■ Data shown
———

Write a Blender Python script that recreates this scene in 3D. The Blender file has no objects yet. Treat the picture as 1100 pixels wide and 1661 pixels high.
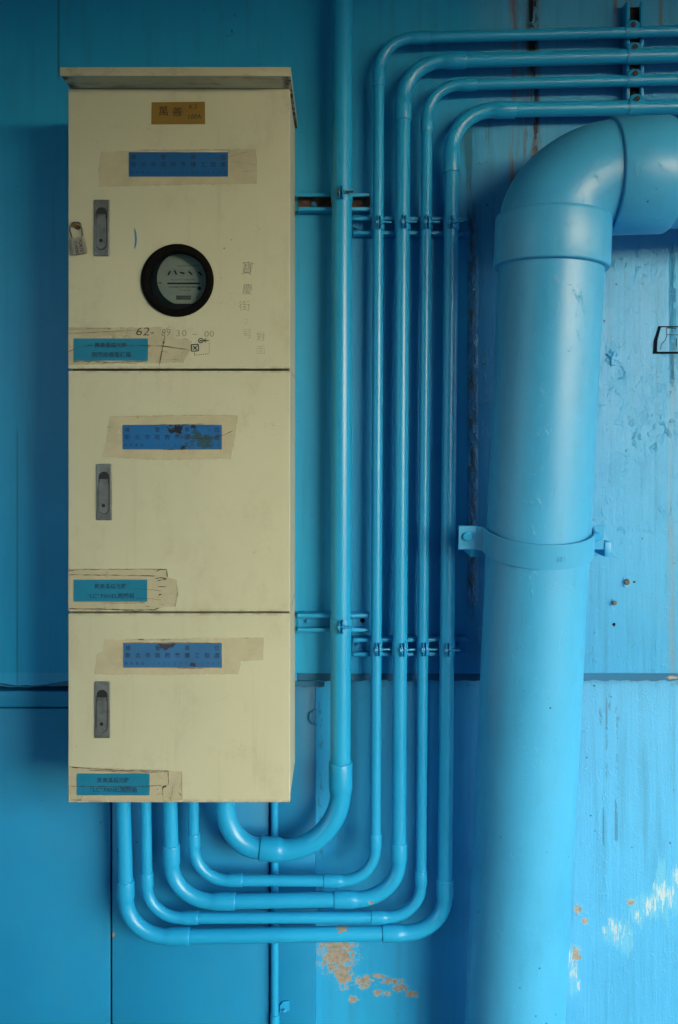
import bpy, bmesh, math, random
from mathutils import Vector, Matrix
random.seed(7)
S = bpy.context.scene
COL = S.collection
PI = math.pi
R = math.radians

# ------------------------------------------------------------ camera, sky, sun, exposure
F = 1400.0; CX = 550.0; HY = 720.0; D = 2.2; EYE = 1.7     # photo pixels, metres
cam_d = bpy.data.cameras.new("camera"); cam = bpy.data.objects.new("camera", cam_d); COL.objects.link(cam)
cam.location = (0, -D, EYE); cam.rotation_euler = (R(90), 0, 0)
cam_d.sensor_fit = 'HORIZONTAL'; cam_d.sensor_width = 36; cam_d.lens = 36 * F / 1100
cam_d.shift_x = 0; cam_d.shift_y = -(830.5 - HY) / 1100
cam_d.clip_start = 0.02; cam_d.clip_end = 1000
S.camera = cam

SUN_EL, SUN_AZ = 19.0, 34.0        # degrees: height, and angle to the right of straight out from the wall
w = bpy.data.worlds.new("World"); S.world = w; w.use_nodes = True
wn = w.node_tree.nodes; wl = w.node_tree.links
bg = wn['Background']; sky = wn.new('ShaderNodeTexSky'); sky.sky_type = 'NISHITA'
sky.sun_disc = False; sky.sun_elevation = R(SUN_EL)
sky.sun_rotation = R(180 - SUN_AZ)
sky.air_density = 1.0; sky.dust_density = 1.0; sky.ozone_density = 1.0
wl.new(sky.outputs[0], bg.inputs[0]); bg.inputs[1].default_value = 0.15
sd = bpy.data.lights.new("sun", 'SUN'); sd.energy = 0.75; sd.angle = R(65); sd.color = (1.0, 0.98, 0.95)
so = bpy.data.objects.new("sun", sd); COL.objects.link(so); so.location = (4, -6, 5)
sdir = Vector((math.sin(R(SUN_AZ)) * math.cos(R(SUN_EL)), -math.cos(R(SUN_AZ)) * math.cos(R(SUN_EL)), math.sin(R(SUN_EL))))
so.rotation_euler = sdir.to_track_quat('Z', 'Y').to_euler()
S.view_settings.view_transform = 'Standard'; S.view_settings.look = 'None'
S.view_settings.gamma = 1; S.view_settings.use_curve_mapping = False
S.view_settings.exposure = 2.02
S.render.film_transparent = False

# ------------------------------------------------------------ helpers: measuring
def P(px, py, y=0.0):
    "point of the depth plane y that stands at photo pixel (px, py)"
    d = D + y
    return Vector(((px - CX) * d / F, y, EYE - (py - HY) * d / F))
def X(px, y=0.0): return (px - CX) * (D + y) / F
def Z(py, y=0.0): return EYE - (py - HY) * (D + y) / F

def tag(o, label=None, cat=None, group=None, kind=None):
    if label: o['label'] = label
    if cat: o['category'] = cat
    if group: o['group'] = group
    if kind: o['kind'] = kind
    return o
def thing(name, label, cat, loc=(0, 0, 0), group=None, rot=None):
    o = bpy.data.objects.new(name, None); COL.objects.link(o); o.location = loc
    o.empty_display_size = 0.05
    if rot: o.rotation_euler = rot
    return tag(o, label, cat, group)
def link(name, me, parent=None, mats=(), world=True):
    "me has world coordinates unless world=False (then parent-local)"
    for m in mats:
        if m.name not in me.materials: me.materials.append(m)
    o = bpy.data.objects.new(name, me); COL.objects.link(o)
    if parent is not None:
        o.parent = parent
        if world:
            off = Vector((0, 0, 0)); q = parent
            while q is not None: off = off + q.location; q = q.parent
            o.location = -off
    return o
def finish(bm, name, smooth=True, angle=32):
    bmesh.ops.recalc_face_normals(bm, faces=bm.faces)
    me = bpy.data.meshes.new(name); bm.to_mesh(me); bm.free()
    if smooth:
        for p in me.polygons: p.use_smooth = True
        me.set_sharp_from_angle(angle=R(angle))
    return me
def bbox(bm, x0, x1, y0, y1, z0, z1, bev=0.0, seg=2, mi=0):
    r = bmesh.ops.create_cube(bm, size=1.0); vs = r['verts']
    for v in vs:
        v.co = Vector(((x0 + x1) / 2 + v.co.x * (x1 - x0), (y0 + y1) / 2 + v.co.y * (y1 - y0), (z0 + z1) / 2 + v.co.z * (z1 - z0)))
    fs = set(f for v in vs for f in v.link_faces)
    for f in fs: f.material_index = mi
    if bev > 0:
        es = list(set(e for v in vs for e in v.link_edges))
        r2 = bmesh.ops.bevel(bm, geom=es, offset=bev, segments=seg, affect='EDGES', profile=0.5)
        for f in r2['faces']: f.material_index = mi
def boxes(name, lst, parent, mats, bev=0.0, seg=2):
    bm = bmesh.new()
    for b in lst: bbox(bm, *b[:6], bev=bev, seg=seg, mi=(b[6] if len(b) > 6 else 0))
    return link(name, finish(bm, name), parent, mats)
def sweep(bm, pts, rad, seg=28, cap=True, mi=0):
    pts = [Vector(p) for p in pts]; n = len(pts)
    if not hasattr(rad, '__len__'): rad = [rad] * n
    T = []
    for i in range(n):
        a = pts[max(0, i - 1)]; b = pts[min(n - 1, i + 1)]
        T.append((b - a).normalized())
    up = Vector((0, 1, 0))
    if abs(T[0].dot(up)) > 0.9: up = Vector((0, 0, 1))
    N = (up - T[0] * up.dot(T[0])).normalized()
    rings = []
    for i in range(n):
        N = (N - T[i] * N.dot(T[i])).normalized(); B = T[i].cross(N)
        rings.append([bm.verts.new(pts[i] + (N * math.cos(2 * PI * k / seg) + B * math.sin(2 * PI * k / seg)) * rad[i]) for k in range(seg)])
    for i in range(n - 1):
        for k in range(seg):
            f = bm.faces.new((rings[i][k], rings[i][(k + 1) % seg], rings[i + 1][(k + 1) % seg], rings[i + 1][k])); f.material_index = mi
    if cap:
        for rg in (rings[0][::-1], rings[-1]):
            f = bm.faces.new(rg); f.material_index = mi
def prism(bm, poly, y0, y1, mi=0):
    "poly: list of (x, z); thickness between depths y0 (front) and y1"
    a = [bm.verts.new((x, y0, z)) for x, z in poly]; b = [bm.verts.new((x, y1, z)) for x, z in poly]
    fs = [bm.faces.new(a), bm.faces.new(b[::-1])]
    n = len(poly)
    for i in range(n): fs.append(bm.faces.new((a[i], b[i], b[(i + 1) % n], a[(i + 1) % n])))
    for f in fs: f.material_index = mi
def disc_poly(cx, cz, r, n=32): return [(cx + r * math.cos(2 * PI * k / n), cz + r * math.sin(2 * PI * k / n)) for k in range(n)]
def ribbon(bm, pts, w, y, mi=0):
    "flat pen stroke on a depth plane; pts list of (x, z), w width or list"
    n = len(pts)
    if not hasattr(w, '__len__'): w = [w] * n
    L = []
    for i in range(n):
        a = Vector(pts[max(0, i - 1)]); b = Vector(pts[min(n - 1, i + 1)])
        t = (b - a).normalized(); nn = Vector((-t.y, t.x)) * w[i] / 2
        p = Vector(pts[i])
        L.append((bm.verts.new((p.x + nn.x, y, p.y + nn.y)), bm.verts.new((p.x - nn.x, y, p.y - nn.y))))
    for i in range(n - 1):
        f = bm.faces.new((L[i][0], L[i][1], L[i + 1][1], L[i + 1][0])); f.material_index = mi

# ------------------------------------------------------------ helpers: materials
LOW = 0.080      # how far the wall below the ledge sits back
class NG:
    def __init__(s, mat):
        mat.use_nodes = True; s.nt = mat.node_tree; s.n = s.nt.nodes; s.l = s.nt.links
        s.bsdf = s.n['Principled BSDF']; s.out = s.n['Material Output']
        g = s.n.new('ShaderNodeNewGeometry'); s.pos = g.outputs['Position']
        sp = s.n.new('ShaderNodeSeparateXYZ'); s.l.new(s.pos, sp.inputs[0]); s.x, s.y, s.z = sp.outputs; s.off = 0.0
    def put(s, inp, v):
        if hasattr(v, 'is_linked') or hasattr(v, 'links'): s.l.new(v, inp)
        else: inp.default_value = v
    def m(s, op, a, b=0.0, c=0.0, clamp=False):
        nd = s.n.new('ShaderNodeMath'); nd.operation = op; nd.use_clamp = clamp
        for i, v in enumerate((a, b, c)): s.put(nd.inputs[i], v)
        return nd.outputs[0]
    def noise(s, scale, sx=1, sy=1, sz=1, detail=4, rough=0.6, off=(0, 0, 0), dist=0.0):
        mp = s.n.new('ShaderNodeMapping'); s.l.new(s.pos, mp.inputs[0])
        mp.inputs['Scale'].default_value = (sx, sy, sz); mp.inputs['Location'].default_value = off
        t = s.n.new('ShaderNodeTexNoise'); s.l.new(mp.outputs[0], t.inputs['Vector'])
        t.inputs['Scale'].default_value = scale; t.inputs['Detail'].default_value = detail
        t.inputs['Roughness'].default_value = rough; t.inputs['Distortion'].default_value = dist
        return t.outputs[0]
    def voro(s, scale, sx=1, sz=1, feature='F1'):
        mp = s.n.new('ShaderNodeMapping'); s.l.new(s.pos, mp.inputs[0]); mp.inputs['Scale'].default_value = (sx, 1, sz)
        t = s.n.new('ShaderNodeTexVoronoi'); s.l.new(mp.outputs[0], t.inputs['Vector']); t.feature = feature
        t.inputs['Scale'].default_value = scale
        return t.outputs['Distance']
    def ramp(s, v, a, b):
        "smooth 0..1 between a and b"
        nd = s.n.new('ShaderNodeMapRange'); nd.interpolation_type = 'SMOOTHSTEP'
        s.put(nd.inputs[0], v)
        if a < b: nd.inputs[1].default_value = a; nd.inputs[2].default_value = b
        else: nd.inputs[1].default_value = b; nd.inputs[2].default_value = a; nd.inputs[3].default_value = 1; nd.inputs[4].default_value = 0
        return nd.outputs[0]
    def mix(s, f, a, b):
        nd = s.n.new('ShaderNodeMix'); nd.data_type = 'RGBA'
        s.put(nd.inputs[0], f)
        for i, v in ((6, a), (7, b)):
            if isinstance(v, tuple): nd.inputs[i].default_value = (*v, 1)
            else: s.l.new(v, nd.inputs[i])
        return nd.outputs[2]
    def blobs(s, lst, nz, amp=0.9):
        "lst of (px, py, rx px, ry px): ragged patches; 1 inside"
        res = None
        for (px, py, rx, ry) in lst:
            dx = s.m('MULTIPLY', s.m('SUBTRACT', s.x, X(px, s.off)), 1 / (rx * D / F))
            dz = s.m('MULTIPLY', s.m('SUBTRACT', s.z, Z(py, s.off)), 1 / (ry * D / F))
            dd = s.m('SUBTRACT', 1.0, s.m('SQRT', s.m('ADD', s.m('MULTIPLY', dx, dx), s.m('MULTIPLY', dz, dz))))
            res = dd if res is None else s.m('MAXIMUM', res, dd)
        v = s.m('ADD', res, s.m('MULTIPLY', s.m('SUBTRACT', nz, 0.5), amp * 5))
        return v
    def bump(s, h, strength=0.3, dist=0.002, prev=None):
        b = s.n.new('ShaderNodeBump'); b.inputs['Strength'].default_value = strength; b.inputs['Distance'].default_value = dist
        s.l.new(h, b.inputs['Height'])
        if prev is not None: s.l.new(prev, b.inputs['Normal'])
        return b.outputs[0]
    def finish(s, color, rough=0.4, normal=None, metallic=0.0, spec=0.5):
        s.put(s.bsdf.inputs['Base Color'], (*color, 1) if isinstance(color, tuple) else color)
        s.put(s.bsdf.inputs['Roughness'], rough); s.put(s.bsdf.inputs['Metallic'], metallic)
        s.bsdf.inputs['Specular IOR Level'].default_value = spec
        if normal is not None: s.l.new(normal, s.bsdf.inputs['Normal'])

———

■ Short problem
Without the pictures, please reproduce each line of the listing above exactly, from the first one through the line bearing "R = math.radians".

■ Written reply
Write a Blender Python script that recreates this scene in 3D. The Blender file has no objects yet. Treat the picture as 1100 pixels wide and 1661 pixels high.
import bpy, bmesh, math, random
from mathutils import Vector, Matrix
random.seed(7)
S = bpy.context.scene
COL = S.collection
PI = math.pi
R = math.radians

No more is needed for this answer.